Conductor Ian Page talks to Christopher Morley about his passion for performing works created when the famous composer was just 11 years old

(Image: Benjamin Ealovega 2014)

Birmingham Town Hall hosts on Saturday what are probably the city premieres of three of Mozart’s earliest works, two certainly composed when this Bart Simpson of music was 11, the other written no later than the age of 12.

The conductor Ian Page has created Classical Opera, with the aim of bringing to life the context in which Mozart created his music, performing and recording all 21 of the composer’s operas.

A combination of period-instrument orchestral ensembles and young singers is bringing the project to life, originally in London, but increasingly spreading outside the metropolis and out into Europe.

Ian tells me about his enthusiasm for the idea.

“I began exploring Mozart’s early works primarily to see what they told us about his mature masterpieces, but I soon became passionate about them in their own right. It’s always wonderful to see and hear the audience’s appreciation and enthusiasm for this repertoire.

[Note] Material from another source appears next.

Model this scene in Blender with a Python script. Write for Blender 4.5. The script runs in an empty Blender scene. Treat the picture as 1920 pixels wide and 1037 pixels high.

People genuinely seem to forget pretty quickly that the music was written by a child and just enjoy the music on its own terms.”

Saturday’s programme includes the dramatic cantata Grabmusik (almost a proto-Dream of Gerontius, with its conversation between a soul on the point of death and its guardian angel) and the opera Apollo et Hyacinthus (sung in the original Latin, with surtitles here).

The evening begins with the Lambach Symphony, parts of which were probably composed in London in 1766 when Mozart was 10, other parts written in collaboration with Daddy Leopold when the Mozarts stayed at the Benedictine monastery in Lambach on their return home to Salzburg from Vienna two years later.

“Works like Grabmusik and Apollo et Hyacinthus do reveal an incredibly accomplished technical ability,” says Ian, “but there is also a palpable sense of fun and energy, and the colours are all quite extreme and primary, as you’d expect from an 11-year-old with lots to say. Mozart had clearly had a musical education that was second to none.